__Exercise__
Copy each line in the data that includes the word "picture".

__Working data__
* BEGIN *

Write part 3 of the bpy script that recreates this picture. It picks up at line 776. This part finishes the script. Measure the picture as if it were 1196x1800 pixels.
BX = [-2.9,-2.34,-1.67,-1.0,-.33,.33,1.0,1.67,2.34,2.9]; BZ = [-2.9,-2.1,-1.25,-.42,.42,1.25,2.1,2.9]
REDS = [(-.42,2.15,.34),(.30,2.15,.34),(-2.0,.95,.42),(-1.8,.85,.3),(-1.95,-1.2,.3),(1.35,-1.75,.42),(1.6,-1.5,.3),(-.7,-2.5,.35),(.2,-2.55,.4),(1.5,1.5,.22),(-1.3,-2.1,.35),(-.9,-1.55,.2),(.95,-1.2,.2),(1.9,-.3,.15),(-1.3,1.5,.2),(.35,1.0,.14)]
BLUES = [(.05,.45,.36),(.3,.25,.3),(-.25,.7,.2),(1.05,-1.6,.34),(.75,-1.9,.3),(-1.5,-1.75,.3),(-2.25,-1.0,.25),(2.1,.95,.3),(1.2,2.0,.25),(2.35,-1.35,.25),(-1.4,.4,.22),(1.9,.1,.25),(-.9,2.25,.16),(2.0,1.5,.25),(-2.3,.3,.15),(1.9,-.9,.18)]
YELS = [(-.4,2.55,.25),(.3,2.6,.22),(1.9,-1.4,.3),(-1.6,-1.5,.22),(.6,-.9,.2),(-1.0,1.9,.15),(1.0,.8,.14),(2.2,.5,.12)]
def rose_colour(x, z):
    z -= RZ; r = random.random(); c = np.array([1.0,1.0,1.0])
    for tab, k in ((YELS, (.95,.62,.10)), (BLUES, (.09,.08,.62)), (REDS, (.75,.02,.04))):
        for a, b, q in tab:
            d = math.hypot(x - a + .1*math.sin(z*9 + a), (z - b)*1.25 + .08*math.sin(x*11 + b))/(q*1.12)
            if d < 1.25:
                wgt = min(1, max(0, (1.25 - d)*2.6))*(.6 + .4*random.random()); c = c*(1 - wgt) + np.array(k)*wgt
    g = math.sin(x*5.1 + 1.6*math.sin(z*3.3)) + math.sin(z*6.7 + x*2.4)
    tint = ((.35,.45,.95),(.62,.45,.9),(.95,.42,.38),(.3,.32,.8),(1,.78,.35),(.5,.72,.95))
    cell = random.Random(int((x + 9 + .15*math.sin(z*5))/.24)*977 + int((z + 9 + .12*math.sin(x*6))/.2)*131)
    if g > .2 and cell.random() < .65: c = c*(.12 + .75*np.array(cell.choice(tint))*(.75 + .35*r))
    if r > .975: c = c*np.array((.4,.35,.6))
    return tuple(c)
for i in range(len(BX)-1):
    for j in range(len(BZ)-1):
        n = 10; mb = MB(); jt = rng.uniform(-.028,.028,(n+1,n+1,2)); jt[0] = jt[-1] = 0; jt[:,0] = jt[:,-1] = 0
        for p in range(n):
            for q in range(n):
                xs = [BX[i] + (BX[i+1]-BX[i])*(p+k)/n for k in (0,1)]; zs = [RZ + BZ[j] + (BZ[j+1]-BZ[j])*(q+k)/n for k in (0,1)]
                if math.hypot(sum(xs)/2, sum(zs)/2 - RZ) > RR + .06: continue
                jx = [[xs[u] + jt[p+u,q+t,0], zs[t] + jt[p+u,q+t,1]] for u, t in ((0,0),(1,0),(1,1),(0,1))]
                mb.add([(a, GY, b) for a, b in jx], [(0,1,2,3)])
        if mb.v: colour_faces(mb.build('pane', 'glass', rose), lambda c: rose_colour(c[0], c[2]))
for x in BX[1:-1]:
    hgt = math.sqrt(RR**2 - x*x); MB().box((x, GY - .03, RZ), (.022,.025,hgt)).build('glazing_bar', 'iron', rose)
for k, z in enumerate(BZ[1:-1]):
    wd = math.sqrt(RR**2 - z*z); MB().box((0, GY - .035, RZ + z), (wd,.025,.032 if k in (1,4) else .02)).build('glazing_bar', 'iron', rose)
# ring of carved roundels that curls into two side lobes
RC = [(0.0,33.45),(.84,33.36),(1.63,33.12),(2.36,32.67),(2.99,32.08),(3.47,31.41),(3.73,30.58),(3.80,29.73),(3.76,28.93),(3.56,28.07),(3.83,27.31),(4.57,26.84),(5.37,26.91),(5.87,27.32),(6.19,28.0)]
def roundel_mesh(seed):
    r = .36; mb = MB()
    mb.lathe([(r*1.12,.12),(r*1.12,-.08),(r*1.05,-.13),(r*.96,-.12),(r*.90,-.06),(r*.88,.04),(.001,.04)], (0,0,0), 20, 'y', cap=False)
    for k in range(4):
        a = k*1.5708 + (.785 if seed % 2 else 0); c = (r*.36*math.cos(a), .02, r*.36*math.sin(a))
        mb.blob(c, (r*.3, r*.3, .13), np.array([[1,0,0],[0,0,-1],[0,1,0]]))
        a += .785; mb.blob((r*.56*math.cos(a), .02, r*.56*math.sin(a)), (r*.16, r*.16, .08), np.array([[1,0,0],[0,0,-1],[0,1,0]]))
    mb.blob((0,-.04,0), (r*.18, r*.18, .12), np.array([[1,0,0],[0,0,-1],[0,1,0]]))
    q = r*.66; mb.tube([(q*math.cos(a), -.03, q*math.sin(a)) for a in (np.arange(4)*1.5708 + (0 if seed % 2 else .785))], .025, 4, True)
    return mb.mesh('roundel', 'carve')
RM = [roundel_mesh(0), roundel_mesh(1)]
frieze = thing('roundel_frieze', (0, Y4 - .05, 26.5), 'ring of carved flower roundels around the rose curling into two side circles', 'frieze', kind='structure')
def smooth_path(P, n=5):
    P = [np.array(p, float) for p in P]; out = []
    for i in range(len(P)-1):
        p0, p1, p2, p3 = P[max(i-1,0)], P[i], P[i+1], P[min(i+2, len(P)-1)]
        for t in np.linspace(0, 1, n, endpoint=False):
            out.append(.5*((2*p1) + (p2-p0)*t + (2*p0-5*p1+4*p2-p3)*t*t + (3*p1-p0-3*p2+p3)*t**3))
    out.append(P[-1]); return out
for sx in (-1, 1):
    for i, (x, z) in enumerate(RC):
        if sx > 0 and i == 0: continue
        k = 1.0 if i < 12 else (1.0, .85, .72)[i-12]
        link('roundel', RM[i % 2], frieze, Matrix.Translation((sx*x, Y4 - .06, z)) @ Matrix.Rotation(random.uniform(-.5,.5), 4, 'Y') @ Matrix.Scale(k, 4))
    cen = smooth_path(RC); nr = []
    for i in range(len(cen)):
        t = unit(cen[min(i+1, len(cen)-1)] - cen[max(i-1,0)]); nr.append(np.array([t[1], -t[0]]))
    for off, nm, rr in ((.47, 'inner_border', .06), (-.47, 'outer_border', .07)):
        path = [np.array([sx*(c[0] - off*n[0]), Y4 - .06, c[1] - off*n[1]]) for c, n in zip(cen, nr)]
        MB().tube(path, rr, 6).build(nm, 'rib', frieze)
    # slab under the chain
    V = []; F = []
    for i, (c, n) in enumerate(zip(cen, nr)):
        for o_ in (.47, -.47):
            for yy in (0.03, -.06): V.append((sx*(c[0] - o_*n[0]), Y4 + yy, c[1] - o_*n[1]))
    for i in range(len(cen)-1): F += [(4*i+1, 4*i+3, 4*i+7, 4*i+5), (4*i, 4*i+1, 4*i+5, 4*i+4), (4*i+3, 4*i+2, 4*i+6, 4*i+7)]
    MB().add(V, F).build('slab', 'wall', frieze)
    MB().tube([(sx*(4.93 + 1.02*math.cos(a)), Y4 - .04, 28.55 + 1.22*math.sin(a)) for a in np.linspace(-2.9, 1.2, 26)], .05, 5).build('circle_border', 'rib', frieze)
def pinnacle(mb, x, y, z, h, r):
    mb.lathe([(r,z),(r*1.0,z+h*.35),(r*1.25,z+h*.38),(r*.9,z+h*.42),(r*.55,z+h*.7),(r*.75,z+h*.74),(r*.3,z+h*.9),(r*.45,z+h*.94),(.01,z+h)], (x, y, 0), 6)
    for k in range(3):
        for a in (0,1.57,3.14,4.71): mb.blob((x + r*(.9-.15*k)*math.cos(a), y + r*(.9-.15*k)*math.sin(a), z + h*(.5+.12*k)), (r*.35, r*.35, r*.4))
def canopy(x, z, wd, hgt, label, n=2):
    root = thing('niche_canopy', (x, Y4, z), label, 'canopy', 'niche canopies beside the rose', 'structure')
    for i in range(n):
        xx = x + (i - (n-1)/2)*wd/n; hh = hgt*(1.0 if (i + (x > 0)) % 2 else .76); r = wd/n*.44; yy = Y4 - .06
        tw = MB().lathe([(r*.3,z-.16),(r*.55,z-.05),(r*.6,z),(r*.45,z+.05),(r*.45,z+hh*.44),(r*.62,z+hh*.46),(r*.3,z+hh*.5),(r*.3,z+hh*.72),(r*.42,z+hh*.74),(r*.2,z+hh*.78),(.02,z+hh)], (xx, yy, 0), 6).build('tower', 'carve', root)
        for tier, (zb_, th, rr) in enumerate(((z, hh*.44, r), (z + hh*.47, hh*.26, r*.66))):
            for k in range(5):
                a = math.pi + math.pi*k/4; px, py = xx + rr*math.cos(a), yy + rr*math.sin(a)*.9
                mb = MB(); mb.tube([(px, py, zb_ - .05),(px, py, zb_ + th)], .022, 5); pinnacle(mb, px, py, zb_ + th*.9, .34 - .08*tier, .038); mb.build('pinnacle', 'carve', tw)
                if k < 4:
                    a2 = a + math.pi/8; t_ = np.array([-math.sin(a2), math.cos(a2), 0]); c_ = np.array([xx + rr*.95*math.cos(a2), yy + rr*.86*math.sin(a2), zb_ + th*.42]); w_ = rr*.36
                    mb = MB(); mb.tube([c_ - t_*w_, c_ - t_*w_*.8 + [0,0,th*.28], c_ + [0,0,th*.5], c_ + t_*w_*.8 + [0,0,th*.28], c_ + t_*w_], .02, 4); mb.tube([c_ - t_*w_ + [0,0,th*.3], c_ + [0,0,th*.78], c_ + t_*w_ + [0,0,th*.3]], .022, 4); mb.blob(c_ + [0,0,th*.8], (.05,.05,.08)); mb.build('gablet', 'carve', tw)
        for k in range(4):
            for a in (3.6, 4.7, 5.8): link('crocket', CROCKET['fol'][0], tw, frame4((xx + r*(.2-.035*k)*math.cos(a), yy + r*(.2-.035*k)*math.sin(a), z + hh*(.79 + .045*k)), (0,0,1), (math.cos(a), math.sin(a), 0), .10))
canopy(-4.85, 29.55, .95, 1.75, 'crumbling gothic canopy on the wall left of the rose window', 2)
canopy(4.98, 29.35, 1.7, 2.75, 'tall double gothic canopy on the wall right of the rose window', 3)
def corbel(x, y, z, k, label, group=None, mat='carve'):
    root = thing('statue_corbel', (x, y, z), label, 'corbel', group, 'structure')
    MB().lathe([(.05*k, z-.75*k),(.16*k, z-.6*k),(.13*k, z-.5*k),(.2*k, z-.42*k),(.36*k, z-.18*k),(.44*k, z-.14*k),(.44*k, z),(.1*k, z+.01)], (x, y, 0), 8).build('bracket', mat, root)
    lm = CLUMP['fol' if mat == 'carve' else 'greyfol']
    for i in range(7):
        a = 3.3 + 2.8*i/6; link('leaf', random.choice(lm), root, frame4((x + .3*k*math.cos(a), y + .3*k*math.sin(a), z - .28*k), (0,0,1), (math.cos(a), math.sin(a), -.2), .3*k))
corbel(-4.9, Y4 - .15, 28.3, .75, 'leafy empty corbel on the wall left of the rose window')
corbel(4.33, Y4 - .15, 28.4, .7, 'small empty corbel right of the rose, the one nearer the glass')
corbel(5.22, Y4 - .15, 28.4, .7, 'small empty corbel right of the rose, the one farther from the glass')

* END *
* BEGIN *

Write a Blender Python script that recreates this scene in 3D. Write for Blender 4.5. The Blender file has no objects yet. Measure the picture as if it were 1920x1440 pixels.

* END *

__Output below__
Write part 3 of the bpy script that recreates this picture. It picks up at line 776. This part finishes the script. Measure the picture as if it were 1196x1800 pixels.
Write a Blender Python script that recreates this scene in 3D. Write for Blender 4.5. The Blender file has no objects yet. Measure the picture as if it were 1920x1440 pixels.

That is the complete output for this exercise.